Friday, February 12, 2016

Parent Torture and Valentines Day.


 Once again my now experienced parenting self would like to apologize for my child-less teacher self. This time it's for assigning a horrendous project that I had no idea was so painful to complete at home. I assigned it every single year, and often patted myself on the back for all the literacy skills I was able to sneak into the project. Childless Mrs. Lipstick thought that this project was a great, exciting, and organic way to at the very least encourage students to write their name, identify their friends' names, and practice basic literacy skills. At its best it encourage creativity, a chance for parent/child bonding, and problem solving.

I hate Childless Mrs. Lipstick.

My daughter's preschool teacher assigned the same assignment.

Valentines Day cards.
Innocent, no?
Childless me LOVED this assignment. I made a big deal about how the students were supposed to write their OWN names on the cards. I didn't want to see their parents' handwriting. I also sent home baggies of red, white, and pink squares of paper so they could create their own handmade valentines. Look! I'm saving mom and dad from spending money at the store on those cheap cards! No excuse for not sending them in. I had no idea you could buy them at the Dollar Store. Or how long it takes to create 25 valentines cards with a child who is really proud of their first card and now would like to go practice forward rolls or play in the doll house.

I hate childless Mrs. Lipstick.

My daughter's preschool class said nothing about making their own valentines, but I knew there was no way my daughter could write her own name on those tiny store-bought cards, and I also knew that I was not going to stay up late Thursday night writing her name 25 times. I saw absolutely no value in that. I figured she needs to practice writing her name, this is a great way to do it, so we'll just make our own valentines.

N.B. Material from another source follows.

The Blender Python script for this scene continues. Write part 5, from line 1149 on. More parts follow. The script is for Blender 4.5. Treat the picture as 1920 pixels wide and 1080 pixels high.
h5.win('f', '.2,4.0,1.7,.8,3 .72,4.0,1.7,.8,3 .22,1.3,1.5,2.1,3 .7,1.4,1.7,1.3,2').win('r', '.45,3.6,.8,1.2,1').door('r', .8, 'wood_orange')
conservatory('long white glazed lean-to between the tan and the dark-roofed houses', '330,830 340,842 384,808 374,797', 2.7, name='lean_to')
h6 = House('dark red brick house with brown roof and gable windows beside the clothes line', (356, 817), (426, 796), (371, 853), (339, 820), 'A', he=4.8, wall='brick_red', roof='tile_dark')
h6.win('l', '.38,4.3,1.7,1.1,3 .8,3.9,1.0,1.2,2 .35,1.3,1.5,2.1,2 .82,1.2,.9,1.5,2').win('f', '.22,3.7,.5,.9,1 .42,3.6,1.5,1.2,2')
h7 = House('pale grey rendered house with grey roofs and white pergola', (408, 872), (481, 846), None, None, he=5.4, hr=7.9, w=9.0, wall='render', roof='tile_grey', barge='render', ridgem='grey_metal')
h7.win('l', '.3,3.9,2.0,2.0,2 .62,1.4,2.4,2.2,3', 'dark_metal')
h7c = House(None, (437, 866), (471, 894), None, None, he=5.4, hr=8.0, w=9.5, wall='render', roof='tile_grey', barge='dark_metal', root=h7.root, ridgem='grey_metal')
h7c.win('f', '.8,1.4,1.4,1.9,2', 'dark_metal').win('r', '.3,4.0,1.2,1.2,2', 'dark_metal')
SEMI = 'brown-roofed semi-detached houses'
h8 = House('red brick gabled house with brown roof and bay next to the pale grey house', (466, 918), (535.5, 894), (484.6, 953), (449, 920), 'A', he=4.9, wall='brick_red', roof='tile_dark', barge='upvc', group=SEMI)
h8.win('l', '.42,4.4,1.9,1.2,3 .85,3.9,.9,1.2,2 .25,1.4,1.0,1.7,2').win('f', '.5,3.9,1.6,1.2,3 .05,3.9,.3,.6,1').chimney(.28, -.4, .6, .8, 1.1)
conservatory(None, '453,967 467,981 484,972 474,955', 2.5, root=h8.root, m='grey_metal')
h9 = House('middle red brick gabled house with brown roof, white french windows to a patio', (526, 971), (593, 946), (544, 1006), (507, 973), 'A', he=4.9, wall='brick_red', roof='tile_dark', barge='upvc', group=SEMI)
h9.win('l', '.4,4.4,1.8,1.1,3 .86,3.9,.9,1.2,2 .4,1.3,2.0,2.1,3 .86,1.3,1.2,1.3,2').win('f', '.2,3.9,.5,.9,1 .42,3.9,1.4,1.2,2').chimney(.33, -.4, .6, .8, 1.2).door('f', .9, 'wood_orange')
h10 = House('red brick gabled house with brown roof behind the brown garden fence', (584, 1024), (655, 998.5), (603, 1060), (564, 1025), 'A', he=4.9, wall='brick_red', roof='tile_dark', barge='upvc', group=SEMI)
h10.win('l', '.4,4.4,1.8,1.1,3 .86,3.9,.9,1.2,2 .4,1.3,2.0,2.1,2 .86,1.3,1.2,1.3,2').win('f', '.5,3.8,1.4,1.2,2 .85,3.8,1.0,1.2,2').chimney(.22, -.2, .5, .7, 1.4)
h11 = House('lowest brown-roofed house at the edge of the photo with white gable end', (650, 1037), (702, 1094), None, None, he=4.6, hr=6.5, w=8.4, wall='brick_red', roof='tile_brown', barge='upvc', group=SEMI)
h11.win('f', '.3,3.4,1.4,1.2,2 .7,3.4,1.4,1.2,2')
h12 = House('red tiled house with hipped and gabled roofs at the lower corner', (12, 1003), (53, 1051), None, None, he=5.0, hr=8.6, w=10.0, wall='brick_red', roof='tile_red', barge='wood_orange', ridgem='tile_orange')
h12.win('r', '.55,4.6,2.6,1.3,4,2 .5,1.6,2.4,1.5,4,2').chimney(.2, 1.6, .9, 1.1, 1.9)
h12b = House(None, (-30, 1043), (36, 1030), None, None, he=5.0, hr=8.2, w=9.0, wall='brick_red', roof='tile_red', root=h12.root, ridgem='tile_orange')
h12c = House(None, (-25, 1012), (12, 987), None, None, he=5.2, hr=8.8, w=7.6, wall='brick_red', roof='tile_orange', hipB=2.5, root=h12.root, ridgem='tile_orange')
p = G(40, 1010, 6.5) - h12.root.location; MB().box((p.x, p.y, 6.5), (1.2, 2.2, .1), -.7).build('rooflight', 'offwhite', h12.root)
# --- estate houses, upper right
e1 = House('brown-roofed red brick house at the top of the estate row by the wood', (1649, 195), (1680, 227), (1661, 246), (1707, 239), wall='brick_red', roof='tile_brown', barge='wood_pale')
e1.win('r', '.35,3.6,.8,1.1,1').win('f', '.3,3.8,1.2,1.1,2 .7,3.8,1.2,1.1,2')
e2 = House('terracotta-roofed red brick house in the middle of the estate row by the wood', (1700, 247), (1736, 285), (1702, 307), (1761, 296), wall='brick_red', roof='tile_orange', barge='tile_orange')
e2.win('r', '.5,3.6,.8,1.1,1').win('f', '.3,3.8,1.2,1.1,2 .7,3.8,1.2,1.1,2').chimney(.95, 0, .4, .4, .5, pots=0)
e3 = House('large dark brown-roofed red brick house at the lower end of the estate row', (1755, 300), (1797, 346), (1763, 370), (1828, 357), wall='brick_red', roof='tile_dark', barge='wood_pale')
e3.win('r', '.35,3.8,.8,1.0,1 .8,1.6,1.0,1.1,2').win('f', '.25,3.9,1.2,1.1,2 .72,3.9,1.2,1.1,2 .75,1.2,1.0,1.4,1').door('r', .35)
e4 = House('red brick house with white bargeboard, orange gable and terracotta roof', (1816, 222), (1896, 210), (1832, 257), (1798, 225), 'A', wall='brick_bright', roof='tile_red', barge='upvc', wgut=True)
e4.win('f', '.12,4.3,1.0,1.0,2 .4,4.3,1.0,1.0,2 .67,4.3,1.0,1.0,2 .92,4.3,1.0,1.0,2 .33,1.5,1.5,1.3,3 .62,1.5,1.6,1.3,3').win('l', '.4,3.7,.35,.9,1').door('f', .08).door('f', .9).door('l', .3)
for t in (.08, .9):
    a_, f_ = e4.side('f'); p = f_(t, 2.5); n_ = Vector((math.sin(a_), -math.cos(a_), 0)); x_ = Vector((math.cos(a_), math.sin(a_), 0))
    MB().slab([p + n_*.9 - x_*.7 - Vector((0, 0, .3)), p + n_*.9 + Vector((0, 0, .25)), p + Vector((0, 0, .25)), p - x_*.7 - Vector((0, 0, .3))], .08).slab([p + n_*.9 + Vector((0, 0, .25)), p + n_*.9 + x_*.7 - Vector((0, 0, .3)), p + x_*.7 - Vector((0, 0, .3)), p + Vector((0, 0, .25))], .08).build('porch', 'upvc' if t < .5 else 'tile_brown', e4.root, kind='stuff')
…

With materials we bought from the dollar store (I want to note it would still have to been cheaper to buy one packet of already-made valentines) we set about creating fun heart-based pictures. Most of these were her idea. She discovered you could make a butterfly if you put a pop-sickle stick on top of a heart with a pom pom for a head. I can guarantee you that she regrets that discovery now. That was a great idea if she wanted to make ONE valentine. But we needed 25. So, slave driver mom forced her to keep working. She'd finish one and proudly show me and I'd barely look up. "That's great sweetie, now do another one! We still have 20 to go!"

Once we finally finished and sat back to admire the 25 beautiful cards she still had to write her name on them. Three days. We spent three evenings after school encouraging, cajoling, begging, demanding that she write her name in a legible fashion. She may never write her name again.

The final product is beautiful, and more importantly finished. Just in time for her to take to school, proudly deliver to her friends, and for their parents to throw them in the trash with the rest of the store-made cards. AND I'm not even giving this project the time it takes to figure out how to rotate the pictures on the blog. Because, while I love her beautiful work, her wobbly little butterfly antennas and her random pom pom balls, we're done. Project complete.

Happy Valentines' Day.

Parents everywhere- I am sorry. I will never roll my eyes at store bought cards again.






3 comments:

turtlemama said...

It all comes back to haunt you.

Heidi said...

LOL I love this. As a mother of 5 kids my intetions are always good and I pin all the wonderful homemade Valentine's day cards and free printables on Pinterest with the HOPE that one day...just one day I will be that clever crafty mom that makes homemade cards.

The reality is, I stockup on the store bought cards each year the day after Valentine's day when they are 50% off (yes 50¢ at the dollar store) and my kids enjoy their My Little Pony, Star Wars, Hello Kitty, Minions and other store bought cards just as much as they would with a homemade card.

The reality for my kids is that Valentine's Day is all about the candy...they don't care a rip about the card...they remember the schoolmate who gave them Jolly Rancher lollipops.

So the candy is more important than the card. #truth

Jenny said...

My favorite line in this whole thing (full of many lines I loved) is "I hate childless Mrs. Lipstick." There may be teachers who become parents and don't change in any way, but I've never met them!

As a teacher I regularly look back on things I've done in the past and regret them, wish I had not done certain things or done them differently. That was true before I had kids and is still true. But having kids definitely increased those feelings, especially once they got into school.